[START Given data]

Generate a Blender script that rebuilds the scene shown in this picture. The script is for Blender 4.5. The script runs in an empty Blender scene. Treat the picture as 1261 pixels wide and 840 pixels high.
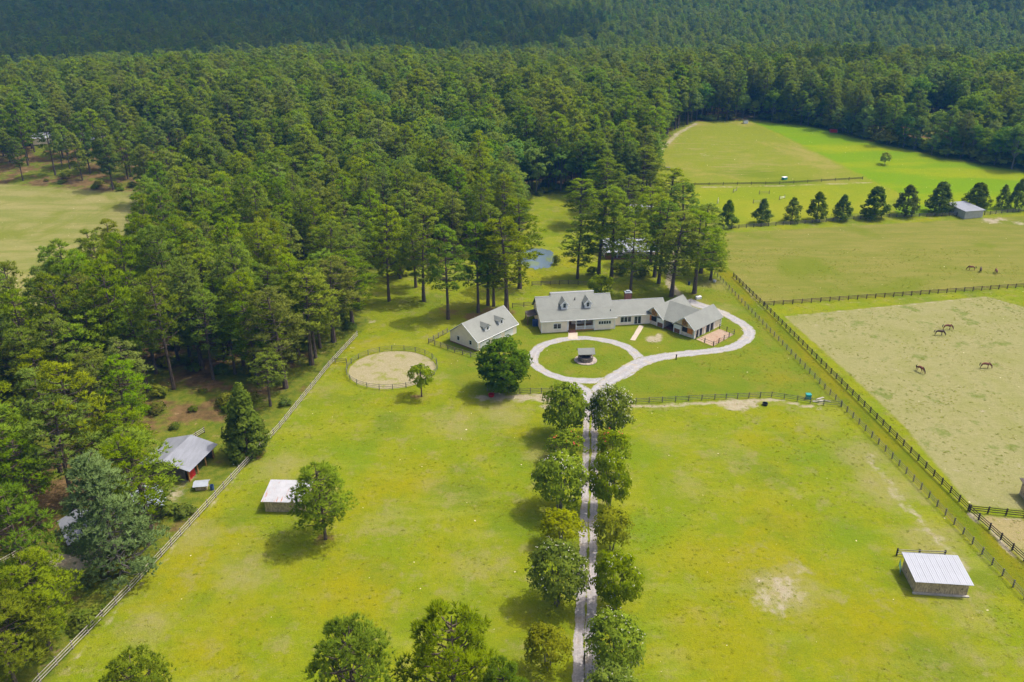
import bpy, math, random
import numpy as np
from mathutils import Vector, Matrix
random.seed(7); RNG = np.random.default_rng(7)
C = bpy.context.scene.collection
R = math.radians

# ------------------------------------------------------------------ camera, sky, sun
CAM_H, PITCH, F = 80.0, R(24.5), 981.0          # F in photo pixels (1261 wide) = 28 mm
sc = bpy.context.scene
cam = bpy.data.objects.new('camera', bpy.data.cameras.new('camera'))
cam.location = (0, 0, CAM_H); cam.rotation_euler = (R(90) - PITCH, 0, 0)
cam.data.sensor_width = 36; cam.data.lens = F / 1261 * 36
cam.data.clip_start = 1; cam.data.clip_end = 20000
C.objects.link(cam); sc.camera = cam
SUN_EL = R(62); SUN_DIR = Vector((0.955 * math.cos(SUN_EL), 0.295 * math.cos(SUN_EL), math.sin(SUN_EL))).normalized()
w = bpy.data.worlds.new('World'); sc.world = w; w.use_nodes = True
wt = w.node_tree; sky = wt.nodes.new('ShaderNodeTexSky'); sky.sky_type = 'NISHITA'; sky.sun_disc = False
sky.sun_elevation = SUN_EL; sky.sun_rotation = math.atan2(SUN_DIR.x, SUN_DIR.y)
sky.altitude = 100; sky.air_density = 0.6; sky.dust_density = 5.0; sky.ozone_density = 0.3
bg = wt.nodes['Background']; bg.inputs['Strength'].default_value = 0.15
wt.links.new(sky.outputs[0], bg.inputs[0])
sun = bpy.data.objects.new('sun', bpy.data.lights.new('sun', 'SUN'))
sun.data.energy = 2.05; sun.data.angle = R(0.5); sun.data.color = (1.0, 0.96, 0.90)
sun.rotation_euler = SUN_DIR.to_track_quat('Z', 'Y').to_euler(); sun.location = (60, 60, 300); C.objects.link(sun)
sc.view_settings.view_transform = 'Standard'; sc.view_settings.look = 'None'
sc.view_settings.exposure = 0.86; sc.view_settings.gamma = 1
sc.cycles.max_bounces = 6; sc.cycles.diffuse_bounces = 3; sc.cycles.transmission_bounces = 4
sc.cycles.volume_bounces = 0

# ------------------------------------------------------------------ clouds of the broken sky, high above the haze
def cloud(x, y, z, rx, ry, n):
    import bmesh
    bm = bmesh.new(); rg = random.Random(int(x * 7 + y))
    for i in range(n):
        a, q = rg.uniform(0, 6.28), math.sqrt(rg.uniform(0, 1)); r = (.34 + .2 * rg.random()) * min(rx, ry) * (1.15 - .5 * q)
        bmesh.ops.create_icosphere(bm, subdivisions=3, radius=r, matrix=Matrix.Translation((rx * .75 * q * math.cos(a), ry * .75 * q * math.sin(a), r * .3)) @ Matrix.Diagonal((1.3, 1.1, .6, 1)))
    for v in bm.verts:
        w_ = v.co * .03; v.co += Vector((math.sin(w_.y * 2 + w_.z), math.sin(w_.x * 2.3), .5 * math.sin(w_.x * 1.7 + w_.y))) * 9
        if v.co.z < 0: v.co.z *= .25
    me = bpy.data.meshes.new('cloud'); bm.to_mesh(me); bm.free(); m = bpy.data.materials.get('cloud_white')
    if not m:
        m = bpy.data.materials.new('cloud_white'); m.use_nodes = True; m.node_tree.nodes['Principled BSDF'].inputs['Base Color'].default_value = (.85, .85, .86, 1); m.node_tree.nodes['Principled BSDF'].inputs['Roughness'].default_value = 1
    me.materials.append(m); me.polygons.foreach_set('use_smooth', [True] * len(me.polygons)); o = bpy.data.objects.new('cloud', me); C.objects.link(o); o['kind'] = 'structure'
    k = z / SUN_DIR.z; o.location = (x + SUN_DIR.x * k, y + SUN_DIR.y * k, z)      # drifts where its shade falls on (x, y)
for c_ in ((-430, 860, 1500, 430, 250, 46), (-190, 1130, 1500, 520, 190, 40), (-60, 800, 1480, 150, 110, 12), (175, 505, 1450, 120, 45, 9), (500, 880, 1550, 220, 80, 14), (360, 1230, 1500, 380, 110, 22), (-640, 600, 1450, 150, 60, 10)): cloud(*c_)

# ------------------------------------------------------------------ terrain and photo -> ground
def S(a, b, t):
    t = np.clip((np.asarray(t, float) - a) / (b - a), 0, 1); return t * t * (3 - 2 * t)
def hgt(x, y):
    x = np.asarray(x, float); y = np.asarray(y, float)
    z = 14 * S(250, 440, y) - 9 * np.exp(-((y - 640 - 0.12 * x) / 80) ** 2) + 44 * S(690, 1150, y + 0.1 * x)
    return z + (2.5 * np.sin(x / 150 + 1.3) + 2.0 * np.sin(x / 67 + y / 120)) * S(330, 560, y)
def H1(x, y): return float(hgt(x, y))
def P(px, py, z=None):
    """ground point (or point at height z) that the photo shows at a pixel"""
    u = (px - 630.5) / F; v = (420 - py) / F
    d = np.array([u, math.cos(PITCH) + v * math.sin(PITCH), -math.sin(PITCH) + v * math.cos(PITCH)])
    if z is not None:
        t = (z - CAM_H) / d[2]; return d[0] * t, d[1] * t
    t = 40.0
    while t < 2500:
        p = d * t
        if CAM_H + p[2] < H1(p[0], p[1]): break
        t *= 1.01
    a, b = t / 1.01, t
    for _ in range(24):
        m = (a + b) / 2; p = d * m
        if CAM_H + p[2] < H1(p[0], p[1]): b = m
        else: a = m
    return d[0] * a, d[1] * a
def PP(*px): return [P(*q) for q in px]
def pxm(x, y, z=0):                       # photo pixels per metre at a point
    return F / (y * math.cos(PITCH) + (CAM_H - z) * math.sin(PITCH))

# ------------------------------------------------------------------ node helper
class NT:
    def __init__(s, name):
        s.m = bpy.data.materials.new(name); s.m.use_nodes = True; s.t = s.m.node_tree; s.t.nodes.clear()
        s.out = s.n('ShaderNodeOutputMaterial'); s.pos = s.n('ShaderNodeNewGeometry').outputs['Position']
    def n(s, k, **a):
        o = s.t.nodes.new(k)
        for x, y in a.items(): setattr(o, x, y)
        return o
    def set(s, i, v):
        if hasattr(v, 'node'): s.t.links.new(v, i)
        elif isinstance(v, tuple) and len(v) == 3 and i.type == 'RGBA': i.default_value = (*v, 1)
        else: i.default_value = v
    def noise(s, scale, detail=3, rough=.55, vec=None, dist=0, stretch=None):
        o = s.n('ShaderNodeTexNoise'); v = vec or s.pos
        if stretch:
            mp = s.n('ShaderNodeMapping'); s.set(mp.inputs[0], v); mp.inputs['Scale'].default_value = stretch[:3]
            if len(stretch) > 3: mp.inputs['Rotation'].default_value = (0, 0, stretch[3])
            v = mp.outputs[0]
        s.set(o.inputs['Vector'], v); o.inputs['Scale'].default_value = scale; o.inputs['Detail'].default_value = detail
        o.inputs['Roughness'].default_value = rough; o.inputs['Distortion'].default_value = dist
        return o.outputs[0]
    def mp(s, v, a, b, c=0., d=1., smooth=True):
        o = s.n('ShaderNodeMapRange'); o.interpolation_type = 'SMOOTHSTEP' if smooth else 'LINEAR'
        s.set(o.inputs[0], v)
        for k, q in enumerate((a, b, c, d)): o.inputs[k + 1].default_value = q
        return o.outputs[0]
    def math(s, op, a, b=0.):
        o = s.n('ShaderNodeMath', operation=op); s.set(o.inputs[0], a); s.set(o.inputs[1], b); return o.outputs[0]
    def mix(s, f, a, b, mode='MIX'):
        o = s.n('ShaderNodeMix', data_type='RGBA', blend_type=mode)
        s.set(o.inputs[0], f); s.set(o.inputs[6], a); s.set(o.inputs[7], b); return o.outputs[2]
    def attr(s, name): return s.n('ShaderNodeAttribute', attribute_name=name).outputs['Fac']
    def bump(s, h, dist=.05, strength=1.):
        o = s.n('ShaderNodeBump'); s.set(o.inputs['Height'], h); o.inputs['Distance'].default_value = dist
        o.inputs['Strength'].default_value = strength; return o.outputs[0]
    def bsdf(s, col, rough=.8, normal=None, spec=.3, metal=0.):
        o = s.n('ShaderNodeBsdfPrincipled'); s.set(o.inputs['Base Color'], col); s.set(o.inputs['Roughness'], rough)
        o.inputs['Specular IOR Level'].default_value = spec; o.inputs['Metallic'].default_value = metal
        if normal: s.set(o.inputs['Normal'], normal)
        return o.outputs[0]
    def done(s, sh): s.t.links.new(sh, s.out.inputs[0]); return s.m

def mat_plain(name, col, var=.15, scale=1.5, rough=.75, spec=.3, fine=12., metal=0., stain=None, stretch=None):
    t = NT(name); n1 = t.noise(scale, 4, .6, stretch=stretch); n2 = t.noise(fine, 2)
    d = tuple(c * (1 - var) for c in col); l = tuple(min(1, c * (1 + var)) for c in col)
    c = t.mix(t.mp(n1, .3, .7), d, l)
    c = t.mix(t.math('MULTIPLY', t.mp(n2, .35, .7), .25), c, tuple(q * .7 for q in col))
    if stain: c = t.mix(t.mp(t.noise(stain[1], 4, .65, stretch=stain[3] if len(stain) > 3 else None), stain[2], stain[2] + .12), c, stain[0])
    return t.done(t.bsdf(c, rough, None, spec, metal))

M = {}
M['siding'] = mat_plain('grey_beige_siding', (.90, .77, .62), .06, .8, .7, fine=5)
M['white'] = mat_plain('white_paint', (.78, .78, .77), .04, 1., .5)
M['roof'] = mat_plain('grey_green_roof', (.180, .190, .163), .08, .5, .55, stretch=(1, 1, .3), fine=3)
M['capgrey'] = mat_plain('pale_roof_cap', (.42, .43, .42), .05, 1., .5)
M['barnwall'] = mat_plain('stone_and_board_wall', (.68, .57, .44), .22, 2.2, .9, fine=6)
M['orange'] = mat_plain('orange_shutter', (.62, .20, .025), .15, 2., .6)
M['brown'] = mat_plain('brown_door', (.19, .085, .045), .2, 2., .7)
M['gold'] = mat_plain('golden_brown_wood', (.40, .22, .06), .25, 4., .7)
M['dark'] = mat_plain('dark_parts_and_shade', (.025, .025, .028), .2, 1., .9)  # near-black; on the stall panels it stands in for unlit insides
M['brick'] = mat_plain('red_brick', (.26, .11, .075), .3, 5., .9, fine=20)
M['concrete'] = mat_plain('pale_concrete', (.46, .385, .30), .1, 1., .9)
M['stone'] = mat_plain('pinkish_stone', (.34, .285, .235), .3, 2.5, .9)
M['darkstone'] = mat_plain('grey_brown_stone', (.16, .135, .11), .35, 2.5, .9)
M['tin'] = mat_plain('white_tin', (.365, .38, .41), .04, .6, .4, .5)
M['rusttin'] = mat_plain('rusty_white_tin', (.41, .41, .42), .08, .8, .5, .4, stain=((.38, .14, .05), .7, .56, (3.0, .45, 1)))
M['greytin'] = mat_plain('grey_metal_roof', (.22, .23, .255), .12, .7, .5, .4, stretch=(2, .5, 1))
M['paletin'] = mat_plain('pale_metal_roof', (.33, .36, .39), .1, .7, .45, .4)
M['oldroof'] = mat_plain('weathered_brown_roof', (.11, .09, .075), .25, 1., .9)
M['shedwood'] = mat_plain('rough_weathered_boards', (.46, .35, .21), .35, 3., .9, fine=9, stain=((.13, .10, .07), 2.2, .57), stretch=(2, 2, .6))
M['paleboard'] = mat_plain('pale_shed_wall', (.42, .42, .36), .12, 2., .8)
M['red'] = mat_plain('red_paint', (.45, .02, .02), .1, 2., .5)
M['blue'] = mat_plain('blue_plastic', (.035, .07, .19), .15, 2., .4)
M['teal'] = mat_plain('teal_plastic', (.02, .25, .24), .1, 2., .4)
M['blackp'] = mat_plain('black_rubber', (.02, .02, .022), .1, 2., .5)
M['rail_pale'] = mat_plain('weathered_pale_rail', (.38, .35, .29), .22, 1.2, .85, fine=5)
M['rail_grey'] = mat_plain('weathered_grey_wood', (.17, .15, .12), .25, 1.2, .9)
M['rail_dark'] = mat_plain('dark_brown_wood', (.045, .033, .026), .25, 1.5, .85)
M['rail_red'] = mat_plain('red_brown_wood', (.13, .075, .05), .3, 1.5, .85)
M['wire'] = mat_plain('grey_green_wood', (.14, .15, .11), .25, 1.5, .85)
M['bay'] = mat_plain('chestnut_coat', (.16, .05, .022), .25, 1.5, .6)
M['baydark'] = mat_plain('dark_bay_coat', (.055, .022, .014), .25, 1.5, .6)
M['hair'] = mat_plain('dark_horsehair', (.018, .012, .01), .2, 3., .7)
def glass():
    t = NT('window_glass'); return t.done(t.bsdf((.02, .025, .03), .08, None, .6))
M['glass'] = glass()
def water():
    t = NT('pond_water'); b = t.bump(t.noise(1.2, 3), .03, .3)
    c = t.mix(t.mp(t.noise(.14, 4, .6), .52, .62), (.10, .14, .17), (.13, .17, .07))
    return t.done(t.bsdf(c, .12, b, .6))
M['water'] = water()
def gravel(name, a, b, patch=None, worn=True):
    t = NT(name); c = t.mix(t.mp(t.noise(.7, 5, .7), .3, .7), a, b)
    c = t.mix(t.math('MULTIPLY', t.mp(t.noise(3.5, 4, .75), .38, .62), .55), c, tuple(q * .6 for q in a))
    if patch: c = t.mix(t.mp(t.noise(.33, 4, .7), .50, .66), c, patch)
    ac = t.attr('across')
    c = t.mix(t.math('MULTIPLY', t.mp(t.math('ABSOLUTE', t.math('SUBTRACT', ac, .22)), .0, .14, .45, 0.), t.mp(t.noise(.9, 3), .3, .7)), c, tuple(min(1, q * 1.22) for q in b))
    ed = t.mp(t.math('ADD', ac, t.math('MULTIPLY', t.math('SUBTRACT', t.noise(1.5, 4, .7), .5), .42)), .42, .52)
    if worn: c = t.mix(ed, c, t.mix(t.mp(t.noise(2.2, 3), .4, .6), (.14, .175, .008), (.21, .20, .03)))
    return t.done(t.bsdf(c, .95, t.bump(t.noise(9, 3), .03), .2))
M['gravel'] = gravel('pale_gravel', (.305, .295, .29), (.37, .36, .35), (.34, .30, .23))
M['track'] = gravel('worn_track_gravel', (.30, .28, .27), (.39, .355, .33), (.25, .21, .15))
M['sand'] = gravel('sandy_ground', (.285, .25, .125), (.34, .295, .18), (.19, .20, .035), False)
M['redsand'] = gravel('reddish_sand', (.36, .25, .17), (.42, .32, .23), (.29, .16, .09), False)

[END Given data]

> **What you will do**: Repeat only what lies between the start of the data and the end of the line containing "R = math.radians", exactly, with pictures left out.

> **Answer in full**:
Generate a Blender script that rebuilds the scene shown in this picture. The script is for Blender 4.5. The script runs in an empty Blender scene. Treat the picture as 1261 pixels wide and 840 pixels high.
import bpy, math, random
import numpy as np
from mathutils import Vector, Matrix
random.seed(7); RNG = np.random.default_rng(7)
C = bpy.context.scene.collection
R = math.radians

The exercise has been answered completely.